Professor Yoo said, "What's unique and advanced about this technology, compared with previous graphene-based OLEDs, is the synergistic collaboration of high- and low-index layers that enables optical management of both resonance effect and SPP loss, leading to significant enhancement in efficiency, all with little compromise in flexibility." He added, "Our work was the achievement of collaborative research, transcending the boundaries of different fields, through which we have often found meaningful breakthroughs."
Professor Lee added, "We expect that our technology will pave the way to develop an OLED light source for highly flexible and wearable displays, or flexible sensors that can be attached to the human body for health monitoring, for instance."

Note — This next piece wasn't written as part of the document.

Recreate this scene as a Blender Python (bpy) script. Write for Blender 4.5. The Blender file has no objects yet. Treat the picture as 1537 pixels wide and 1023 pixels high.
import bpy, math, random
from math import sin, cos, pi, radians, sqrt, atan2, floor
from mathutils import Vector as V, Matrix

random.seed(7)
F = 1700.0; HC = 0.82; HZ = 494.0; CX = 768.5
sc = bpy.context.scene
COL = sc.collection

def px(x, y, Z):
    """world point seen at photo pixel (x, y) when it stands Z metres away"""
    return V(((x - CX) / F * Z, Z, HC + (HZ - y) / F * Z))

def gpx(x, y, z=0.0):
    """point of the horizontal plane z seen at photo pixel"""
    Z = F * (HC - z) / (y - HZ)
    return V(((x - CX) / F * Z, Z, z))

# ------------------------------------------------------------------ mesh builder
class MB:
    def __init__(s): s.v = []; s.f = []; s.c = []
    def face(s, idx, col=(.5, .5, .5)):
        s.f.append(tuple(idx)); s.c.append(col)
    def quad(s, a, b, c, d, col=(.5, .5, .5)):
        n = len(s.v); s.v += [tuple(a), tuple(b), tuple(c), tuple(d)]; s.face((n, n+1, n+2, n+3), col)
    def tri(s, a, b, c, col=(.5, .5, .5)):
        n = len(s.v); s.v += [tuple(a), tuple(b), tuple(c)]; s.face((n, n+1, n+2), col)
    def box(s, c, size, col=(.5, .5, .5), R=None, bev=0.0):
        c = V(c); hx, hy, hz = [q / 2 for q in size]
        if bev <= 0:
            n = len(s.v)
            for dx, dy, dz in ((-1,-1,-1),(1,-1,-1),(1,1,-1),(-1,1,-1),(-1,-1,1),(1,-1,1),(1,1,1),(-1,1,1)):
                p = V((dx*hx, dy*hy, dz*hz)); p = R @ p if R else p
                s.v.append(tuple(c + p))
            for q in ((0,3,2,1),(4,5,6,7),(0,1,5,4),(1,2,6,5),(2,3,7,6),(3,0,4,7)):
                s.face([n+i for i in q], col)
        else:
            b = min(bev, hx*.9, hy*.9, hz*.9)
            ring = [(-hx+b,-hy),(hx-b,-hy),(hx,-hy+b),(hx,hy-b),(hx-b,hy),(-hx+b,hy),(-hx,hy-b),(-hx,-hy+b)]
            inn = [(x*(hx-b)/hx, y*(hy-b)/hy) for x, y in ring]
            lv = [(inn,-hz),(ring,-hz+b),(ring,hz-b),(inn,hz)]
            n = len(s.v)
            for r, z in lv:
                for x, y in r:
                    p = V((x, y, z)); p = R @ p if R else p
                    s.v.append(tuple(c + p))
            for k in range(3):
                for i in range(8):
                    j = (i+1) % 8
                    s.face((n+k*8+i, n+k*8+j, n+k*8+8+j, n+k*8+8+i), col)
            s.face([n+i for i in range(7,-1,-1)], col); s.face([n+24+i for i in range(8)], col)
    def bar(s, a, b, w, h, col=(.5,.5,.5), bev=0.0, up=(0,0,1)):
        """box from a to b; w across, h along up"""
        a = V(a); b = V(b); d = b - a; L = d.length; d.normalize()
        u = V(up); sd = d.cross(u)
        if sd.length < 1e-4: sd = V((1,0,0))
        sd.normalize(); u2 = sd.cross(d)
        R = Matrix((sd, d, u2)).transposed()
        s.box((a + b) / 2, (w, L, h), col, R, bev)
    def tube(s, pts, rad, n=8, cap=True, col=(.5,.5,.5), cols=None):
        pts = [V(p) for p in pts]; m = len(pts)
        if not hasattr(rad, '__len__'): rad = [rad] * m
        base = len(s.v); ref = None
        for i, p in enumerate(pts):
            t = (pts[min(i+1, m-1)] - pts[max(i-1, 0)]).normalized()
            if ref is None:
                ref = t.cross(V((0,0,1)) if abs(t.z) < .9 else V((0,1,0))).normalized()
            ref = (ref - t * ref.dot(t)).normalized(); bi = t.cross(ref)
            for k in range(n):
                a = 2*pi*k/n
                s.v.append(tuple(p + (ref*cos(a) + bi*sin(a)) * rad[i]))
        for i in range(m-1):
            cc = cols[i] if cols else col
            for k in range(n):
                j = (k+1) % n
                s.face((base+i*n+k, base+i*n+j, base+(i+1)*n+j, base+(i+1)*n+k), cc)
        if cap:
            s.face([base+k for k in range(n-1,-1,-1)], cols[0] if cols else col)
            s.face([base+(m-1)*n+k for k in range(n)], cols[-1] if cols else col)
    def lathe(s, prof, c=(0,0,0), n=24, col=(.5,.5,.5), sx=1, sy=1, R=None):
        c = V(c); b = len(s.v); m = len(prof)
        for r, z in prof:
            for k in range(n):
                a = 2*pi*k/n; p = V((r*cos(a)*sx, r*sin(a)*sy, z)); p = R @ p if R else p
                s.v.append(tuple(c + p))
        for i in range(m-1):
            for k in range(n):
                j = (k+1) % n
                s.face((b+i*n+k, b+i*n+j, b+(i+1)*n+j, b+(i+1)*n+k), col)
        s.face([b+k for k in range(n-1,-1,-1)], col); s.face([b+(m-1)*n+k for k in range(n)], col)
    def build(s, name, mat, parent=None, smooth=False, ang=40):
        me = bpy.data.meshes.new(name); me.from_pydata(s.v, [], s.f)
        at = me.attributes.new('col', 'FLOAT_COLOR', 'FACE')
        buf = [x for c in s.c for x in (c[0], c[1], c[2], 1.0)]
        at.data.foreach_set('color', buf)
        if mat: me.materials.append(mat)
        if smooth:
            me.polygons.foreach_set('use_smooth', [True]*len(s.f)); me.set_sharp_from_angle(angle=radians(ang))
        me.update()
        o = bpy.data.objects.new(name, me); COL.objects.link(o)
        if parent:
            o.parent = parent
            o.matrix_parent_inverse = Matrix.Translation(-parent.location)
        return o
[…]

Synergetic electrode architecture for efficient graphene-based flexible organic light-emitting diodes
Jaeho Lee | Tae-Hee Han | Min-Ho Park | Dae Yool Jung | Jeongmin Seo | Hong-Kyu Seo | Hyunsu Cho | Eunhye Kim | Jin Chung | Sung-Yool Cho | Taek-Soo Kim | Tae-Woo Lee | Seunghyup Yoo
Nature Communications | Article number: 11791 | doi:10.1038/ncomms11791
Received 15 March 2016 | Accepted 27 April 2016 | Published 02 June 2016
Abstract
Graphene-based organic light-emitting diodes (OLEDs) have recently emerged as a key element essential in next-generation displays and lighting, mainly due to their promise for highly flexible light sources. However, their efficiency has been, at best, similar to that of conventional, indium tin oxide-based counterparts. We here propose an ideal electrode structure based on a synergetic interplay of high-index TiO2 layers and low-index hole-injection layers sandwiching graphene electrodes, which results in an ideal situation where enhancement by cavity resonance is maximized yet loss to surface plasmon polariton is mitigated. The proposed approach leads to OLEDs exhibiting ultrahigh external quantum efficiency of 40.8 and 62.1% (64.7 and 103% with a half-ball lens) for single- and multi-junction devices, respectively. The OLEDs made on plastics with those electrodes are repeatedly bendable at a radius of 2.3 mm, partly due to the TiO2 layers withstanding flexural strain up to 4% via crack-deflection toughening.